Dozens of students interviewed at two top universities in this country’s second-largest city, a cultural melting pot known for its liberal leanings, rejected Mr. Obama as “too aggressive,” “irresponsible” and an “enemy of Muslims” whose stated policy toward insurgency-plagued areas would make a bad situation worse.
The anti-Obama sentiment stems from assertions on the campaign trail that the senator from Illinois, if elected president, would authorize U.S. forces to enter Pakistani territory to hunt down Taliban and al Qaeda militants.
That the Democratic nominee is an overwhelming favorite abroad is not lost on the students, nor is the Muslim faith of his grandfather nor his Arabic middle name, Hussein.
But that is not enough to overcome concerns that an Obama administration would target and further destabilize Pakistan.
“The only country he’s talking about bombing today is us,” said Sher Afghen Malik, a political science major at the University of the Punjab, to the approving nods of classmates. “How could we possibly support him?”
Posters made by an Islamic student group have found their way onto campus walls, showing a map of Pakistan clutched by hairy, red-fanged claws wrapped in the American flag.
Khansa Qamar, a member of the school’s model United Nations club, said her peers perceive Mr.

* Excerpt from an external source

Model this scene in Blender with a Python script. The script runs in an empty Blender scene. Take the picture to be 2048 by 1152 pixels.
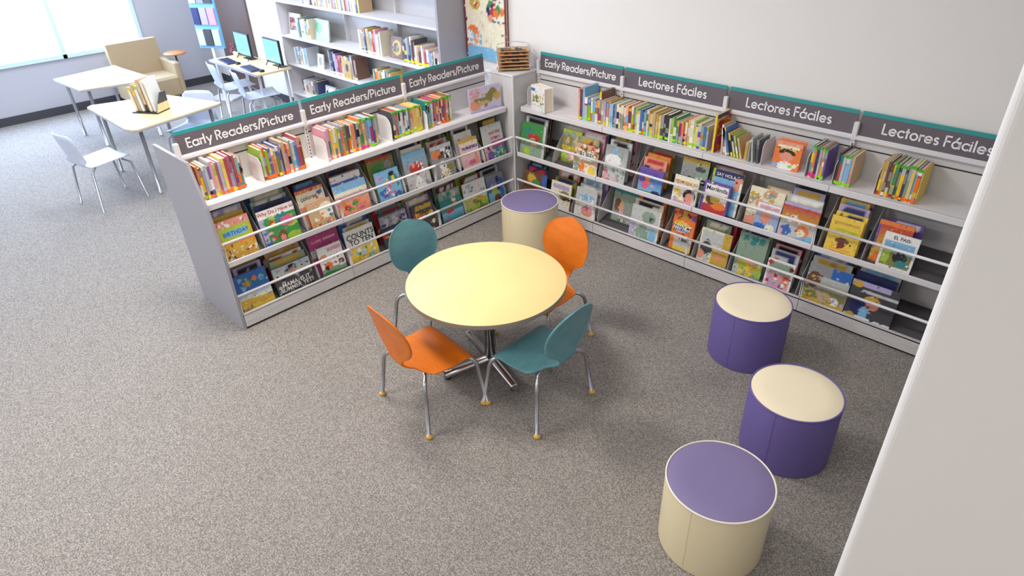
import bpy, math, random
import numpy as np
from math import sin, cos, pi, radians, sqrt
from mathutils import Vector, Matrix
SC = bpy.context.scene
COL = SC.collection
# ------------------------------------------------------------ camera
CAMP = (4.0916, -4.1421, 2.6906); YAW, PIT, ROL, FPX = 0.7906, 0.5577, -0.034, 1322.33
fw = Vector((-sin(YAW)*cos(PIT), cos(YAW)*cos(PIT), -sin(PIT)))
r0 = Vector((cos(YAW), sin(YAW), 0)); u0 = r0.cross(fw)
rr = cos(ROL)*r0 + sin(ROL)*u0; uu = -sin(ROL)*r0 + cos(ROL)*u0
cd = bpy.data.cameras.new('camera'); cam = bpy.data.objects.new('camera', cd); COL.objects.link(cam)
cd.sensor_fit = 'HORIZONTAL'; cd.sensor_width = 36; cd.lens = 36*FPX/2048; cd.clip_start = .05; cd.clip_end = 100
cam.matrix_world = Matrix(((rr.x, uu.x, -fw.x, CAMP[0]), (rr.y, uu.y, -fw.y, CAMP[1]), (rr.z, uu.z, -fw.z, CAMP[2]), (0, 0, 0, 1)))
SC.camera = cam
# ------------------------------------------------------------ world, light, exposure
W = bpy.data.worlds.new('world'); SC.world = W; W.use_nodes = True
W.node_tree.nodes['Background'].inputs[0].default_value = (.80, .90, 1, 1)
W.node_tree.nodes['Background'].inputs[1].default_value = 2.6
SC.view_settings.view_transform = 'Standard'; SC.view_settings.look = 'None'
SC.view_settings.exposure = 0.0; SC.view_settings.gamma = 1; SC.view_settings.use_curve_mapping = False
def area(name, loc, sx, sy, power, color, rot=(0, 0, 0)):
    l = bpy.data.lights.new(name, 'AREA'); l.shape = 'RECTANGLE'; l.size = sx; l.size_y = sy
    l.energy = power; l.color = color
    o = bpy.data.objects.new(name, l); o.location = loc; o.rotation_euler = rot; COL.objects.link(o); return o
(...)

Obama “as even more dangerous than George W. Bush” with regard to his stance on Pakistan.
By a show of hands, not one among two dozen students in one class supported the Democratic candidate. A little more than half said they prefer Sen. John McCain of Arizona because the Republican presidential candidate’s statements on Pakistan have been less pointed.
Mr. Obama has stressed that he is not calling for an invasion of Pakistan, but restated in the second presidential debate on Oct. 7 that if its government is “unable or unwilling to hunt down [Osama] bin Laden and take him out, then we should.”
Mr. Obama has distinguished himself from the Bush administration in words but not in deeds. Since mid-August, the U.S. has launched at least a dozen attacks on Pakistani soil, most by unmanned drones.
Still, the candidate’s comments set Pakistan’s media machine on spin cycle, hardening the views of many people who otherwise had been supportive of him, said Khalid Butt, a political science instructor at Government College in Lahore.
“This shows what a few misguided statements can do,” he said.
Much of the rest of the world has a much more positive view of an Obama presidency.
A recent survey of 24 nations by the Pew Global Attitudes Project found high levels of interest in the U.S. election and widespread optimism that American foreign policy “will change for the better” under an Obama administration.